Sales of SUVs are booming once again in America and elsewhere, presumably in response to the fall in the price of gasoline. More alarming still, one reads accounts of the discontinuation of small car lines by well known manufacturers. Meanwhile outside the forecourt, plastic bottles and cans proliferate on the sides of urban thoroughfares and country roads. It’s not clear to me whether the Herculean task of cleaning up this mess is the responsibility of the Highways Agency or of the local councils, but it’s clearly a huge financial burden.
 
Either way, it seems that there are limits to what enforcing existing rules or creating new ones can achieve in encouraging all of us to be more respectful of our environment. Surveys have shown that in many countries, people consider littering normal behaviour or, at the most, a very minor transgression. Of course there’s a very wide variation in what is considered acceptable; in some parts of the world there is little public tolerance of this kind of thing.
 
Perhaps there is another way to tackle the problem.
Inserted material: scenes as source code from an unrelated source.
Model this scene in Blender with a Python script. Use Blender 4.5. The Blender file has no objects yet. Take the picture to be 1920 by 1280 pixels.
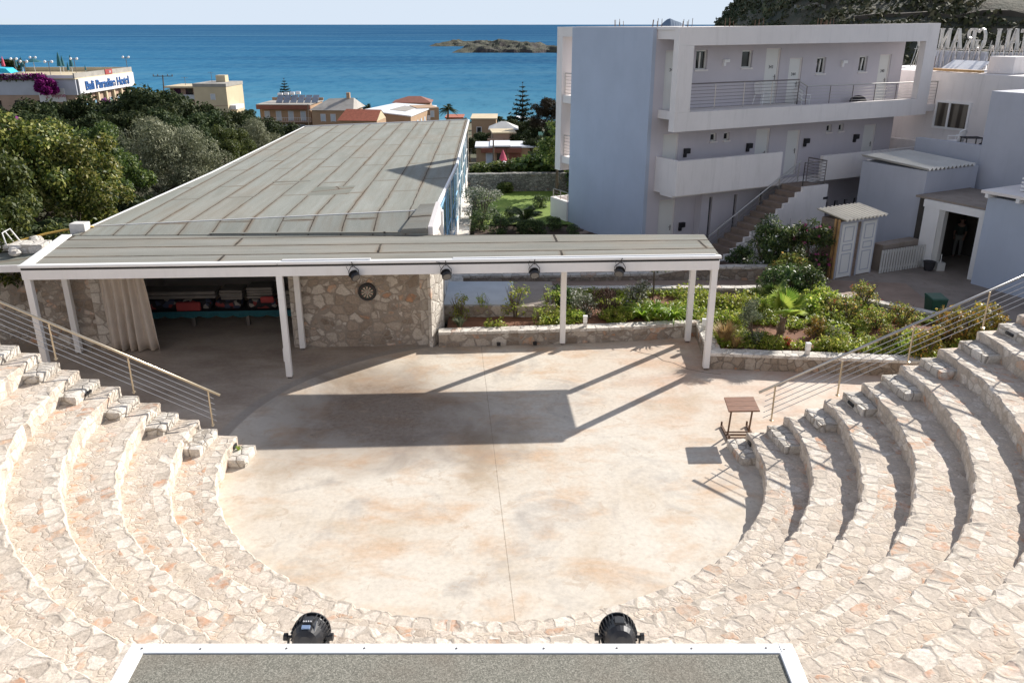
import bpy, bmesh, math, random
import numpy as np
from mathutils import Vector, Matrix, noise
SC = bpy.context.scene
COL = SC.collection
PI = math.pi
rnd = random.Random(7)
LOC = {}          # world location of the root of every object built so far

# ------------------------------------------------------------------ camera numbers (metres)
CAM_H, PITCH, FPX = 9.5, 0.3648, 1555.4
CP, SP = math.cos(PITCH), math.sin(PITCH)
def at(px, py, t):
    """point t metres in front of the camera plane, seen at (px,py) of the 1920x1280 photo"""
    u, v = (px-960)/FPX, (py-640)/FPX
    return Vector((u*t, (CP-v*SP)*t, CAM_H+(-SP-v*CP)*t))

# local frames -------------------------------------------------------
K, K2 = 1.10, 1.08
TH = math.radians(28.0)
E1 = Vector((math.cos(TH), math.sin(TH), 0)); E2 = Vector((-math.sin(TH), math.cos(TH), 0))
HO = Vector((5.96, 31.4, 0))
def hw2(s, w, z):                     # the same frame, nearer ground of the courtyard
    q = (HO + E1*s + E2*w)*K2
    return Vector((q.x, q.y, 9.5+(z-9.5)*K2))
def hw(s, w, z):                      # apartment block frame: s along the facade, w into the block
    q = (HO + E1*s + E2*w)*K
    return Vector((q.x, q.y, 9.5+(z-9.5)*K))
PA = math.radians(3.0)
def pf(u, v, z):                      # pergola frame: origin at its front right post
    return Vector((5.71+u*math.cos(PA)-v*math.sin(PA), 22.58+u*math.sin(PA)+v*math.cos(PA), z))
def wf(x, y, z): return Vector((x, y, z))

# ------------------------------------------------------------------ mesh builder
class MB:
    def __init__(s): s.v=[]; s.f=[]; s.m=[]
    def add(s, vs, fs, m=0):
        b=len(s.v); s.v += [Vector(p) for p in vs]
        for f in fs: s.f.append([b+i for i in f]); s.m.append(m)
        return s
    def fbox(s, fn, a0,a1,b0,b1,c0,c1, m=0):
        vs=[fn(a,b,c) for c in (c0,c1) for b in (b0,b1) for a in (a0,a1)]
        return s.add(vs, [(0,2,3,1),(4,5,7,6),(0,1,5,4),(2,6,7,3),(0,4,6,2),(1,3,7,5)], m)
    def box(s, a0,a1,b0,b1,c0,c1, m=0): return s.fbox(wf,a0,a1,b0,b1,c0,c1,m)
    def hex(s, vs, m=0):               # 8 corners: bottom 4 (ccw) then top 4
        return s.add(vs, [(3,2,1,0),(4,5,6,7),(0,1,5,4),(1,2,6,5),(2,3,7,6),(3,0,4,7)], m)
    def prism(s, poly, z0, z1, m=0):
        n=len(poly); vs=[(p[0],p[1],z0) for p in poly]+[(p[0],p[1],z1) for p in poly]
        fs=[tuple(range(n-1,-1,-1)), tuple(range(n,2*n))]+[(i,(i+1)%n,n+(i+1)%n,n+i) for i in range(n)]
        return s.add(vs, fs, m)
    def tube(s, pts, r, n=8, m=0, cap=True):
        pts=[Vector(p) for p in pts]; rs=r if isinstance(r,(list,tuple)) else [r]*len(pts)
        vs=[]; N=len(pts)
        up=Vector((0,0,1))
        for i,p in enumerate(pts):
            d=(pts[min(i+1,N-1)]-pts[max(i-1,0)]).normalized()
            a=d.cross(up)
            if a.length<1e-3: a=d.cross(Vector((0,1,0)))
            a.normalize(); b=a.cross(d).normalized()
            for k in range(n):
                t=2*PI*k/n; vs.append(p+(a*math.cos(t)+b*math.sin(t))*rs[i])
        fs=[]
        for i in range(N-1):
            for k in range(n): fs.append((i*n+k,i*n+(k+1)%n,(i+1)*n+(k+1)%n,(i+1)*n+k))
        if cap: fs += [tuple(range(n-1,-1,-1)), tuple((N-1)*n+k for k in range(n))]
        return s.add(vs, fs, m)
    def bar(s, p, q, w, h, m=0):      # rectangular bar between two points
        p=Vector(p); q=Vector(q); d=(q-p).normalized()
        a=d.cross(Vector((0,0,1)))
        if a.length<1e-3: a=Vector((1,0,0))
        a.normalize(); b=a.cross(d).normalized(); a=a*w/2; b=b*h/2
        return s.hex([p-a-b,p+a-b,q+a-b,q-a-b,p-a+b,p+a+b,q+a+b,q-a+b], m)
    def lathe(s, c, prof, n=16, axis=Vector((0,0,1)), m=0):
        c=Vector(c); axis=Vector(axis).normalized()
        a=axis.orthogonal().normalized(); b=axis.cross(a)
        vs=[]
        for r,h in prof:
            for k in range(n):
                t=2*PI*k/n; vs.append(c+axis*h+(a*math.cos(t)+b*math.sin(t))*max(r,1e-4))
        fs=[]
        for i in range(len(prof)-1):
            for k in range(n): fs.append((i*n+k,i*n+(k+1)%n,(i+1)*n+(k+1)%n,(i+1)*n+k))
        fs += [tuple(range(n-1,-1,-1)), tuple((len(prof)-1)*n+k for k in range(n))]
        return s.add(vs, fs, m)
    def ball(s, c, rx, ry=None, rz=None, n=10, m=0):
        ry=ry or rx; rz=rz or rx; c=Vector(c); vs=[]; R=n//2+1
        for i in range(R+1):
            ph=PI*i/R
            for k in range(n):
                t=2*PI*k/n; vs.append(c+Vector((rx*math.sin(ph)*math.cos(t), ry*math.sin(ph)*math.sin(t), rz*math.cos(ph))))
        return s.add(vs, [(i*n+k,(i+1)*n+k,(i+1)*n+(k+1)%n,i*n+(k+1)%n) for i in range(R) for k in range(n)], m)
    def build(s, name, mats, parent=None, smooth=False, bevel=0, origin=None, recalc=True):
        o0 = LOC[parent] if parent is not None else Vector(origin if origin is not None else (0,0,0))
        me=bpy.data.meshes.new(name)
        me.from_pydata([tuple(p-o0) for p in s.v], [], s.f)
        for mt in (mats if isinstance(mats,(list,tuple)) else [mats]): me.materials.append(mt)
        me.polygons.foreach_set('material_index', s.m)
        if recalc:
            bm=bmesh.new(); bm.from_mesh(me); bmesh.ops.recalc_face_normals(bm, faces=bm.faces); bm.to_mesh(me); bm.free()
        if smooth: me.polygons.foreach_set('use_smooth', [True]*len(me.polygons))
        ob=link(name, me, parent, o0)
        if bevel:
            bv=ob.modifiers.new('Bevel','BEVEL'); bv.width=bevel; bv.segments=2; bv.limit_method='ANGLE'
        return ob

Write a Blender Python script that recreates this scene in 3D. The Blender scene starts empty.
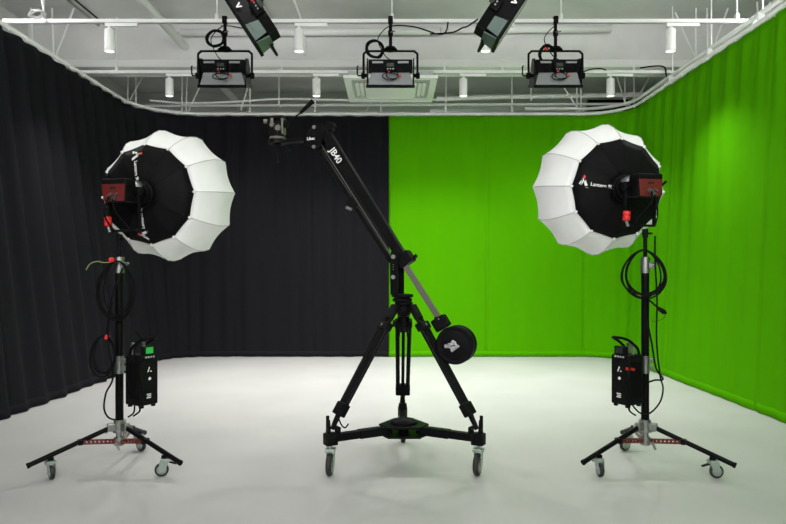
import bpy, bmesh, math, random
from mathutils import Vector, Matrix, noise
random.seed(7)
SC = bpy.context.scene
COL = SC.collection
F = 655.0; H = 1.30; CX = 393.0; HY = 270.0
PI = math.pi
V = Vector
def P(px, py, Y): return V(((px-CX)*Y/F, Y, H-(py-HY)*Y/F))
def R(d): return math.radians(d)

# ---------------------------------------------------------------- materials
def mat(name, col, rough=.5, metal=0, spec=.5, noise_amt=0, noise_scale=20, bump=0, bump_scale=200, sheen=0, emit=None, emit_s=0, coat=0, stretch=None):
    m = bpy.data.materials.new(name); m.use_nodes = True
    nt = m.node_tree; b = nt.nodes['Principled BSDF']
    b.inputs['Base Color'].default_value = (*col, 1)
    b.inputs['Roughness'].default_value = rough
    b.inputs['Metallic'].default_value = metal
    b.inputs['Specular IOR Level'].default_value = spec
    b.inputs['Coat Weight'].default_value = coat
    if sheen:
        b.inputs['Sheen Weight'].default_value = sheen
        b.inputs['Sheen Roughness'].default_value = .5
        b.inputs['Sheen Tint'].default_value = (*[min(1, c*1.5+.02) for c in col], 1)
    if emit:
        b.inputs['Emission Color'].default_value = (*emit, 1)
        b.inputs['Emission Strength'].default_value = emit_s
    tc = nt.nodes.new('ShaderNodeTexCoord'); mp = nt.nodes.new('ShaderNodeMapping')
    nt.links.new(tc.outputs['Object'], mp.inputs['Vector'])
    if stretch: mp.inputs['Scale'].default_value = stretch
    if noise_amt:
        n = nt.nodes.new('ShaderNodeTexNoise'); n.inputs['Scale'].default_value = noise_scale
        n.inputs['Detail'].default_value = 6
        nt.links.new(mp.outputs['Vector'], n.inputs['Vector'])
        r = nt.nodes.new('ShaderNodeValToRGB')
        lo = tuple(max(0, c*(1-noise_amt)) for c in col); hi = tuple(min(1, c*(1+noise_amt)) for c in col)
        r.color_ramp.elements[0].position = .3; r.color_ramp.elements[1].position = .7
        r.color_ramp.elements[0].color = (*lo, 1); r.color_ramp.elements[1].color = (*hi, 1)
        nt.links.new(n.outputs['Fac'], r.inputs['Fac']); nt.links.new(r.outputs['Color'], b.inputs['Base Color'])
    if bump:
        n2 = nt.nodes.new('ShaderNodeTexNoise'); n2.inputs['Scale'].default_value = bump_scale
        n2.inputs['Detail'].default_value = 4
        nt.links.new(mp.outputs['Vector'], n2.inputs['Vector'])
        bp = nt.nodes.new('ShaderNodeBump'); bp.inputs['Strength'].default_value = bump; bp.inputs['Distance'].default_value = .01
        nt.links.new(n2.outputs['Fac'], bp.inputs['Height']); nt.links.new(bp.outputs['Normal'], b.inputs['Normal'])
    return m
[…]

No so long ago, the milkman collected empties and the famous cantilevered Coca Cola bottle had a deposit! Lynyrd Skynyrd even wrote a song about it:
 
Well I used to wake the mornin’ before the rooster crowed
Searchin’ for soda bottles to give myself some dough
Brought ‘em down to the corner, down to the country store
Cash ‘em in and give my money to a man named Curtis Lowe.
 
In other words, in those days some value was attributed to the glass content in the bottle. This is clearly not the case with the plastic in the water bottles and the metal in the cans which now lie discarded in their emblazoned glory where they have no place to be! If the consumer enterprises that bottle and can drinks were to guarantee some value for the glass and plastic from which they are made, we might see a lot less of them lying around or floating about in our seas and rivers.
 
This would not come without some cost because I’m proposing that the bottlers & canners should guarantee those residual values regardless of the vagaries of the market value (i.e. a fixed price per bottle or can) in order to encourage fundamental change in the way these items are viewed. In return, as well as a supply of recyclable material they would benefit from reputational advantages to their firms.
 
I have one further suggestion for our friends in industry, specifically the mining companies. With sluggish growth forecast, some of these behemoths are currently deferring investment in new projects citing low commodity prices. They too have reputational damage to make good as the Samarco dam burst in Brazil, and the BP Gulf spill before that, have shown only too well. So why not consider the stock of obsolete computers and dead cars as a resource equivalent to the metal ores currently extracted and go into the recycling business big time? As the recent expression of interest in the Port Talbot steelworks by Liberty House shows, this is not as farfetched as it might seem although it would require a fundamental change in attitudes by all parties including the unions. And of course there is no reason why the same thinking could not be applied to other materials like plastic assuming the extraction and reprocessing technology is there to harness.
 
Sheikh Yamani, perhaps the best known Saudi Oil Minister, described plastic as one of the “noble uses of oil.” That might have been true in the seventies but it certainly isn’t regarded that way anymore. In conclusion, let me say that if anyone is wondering about the title of this blog (Don’t throw litter in Portuguese), it is a sign you see everywhere in the Brazilian Pantanal along with other placards requesting people to respect the forest animals. Even the more remote and beautiful areas of the world (and indeed space) suffer from the unwanted discards of modern life.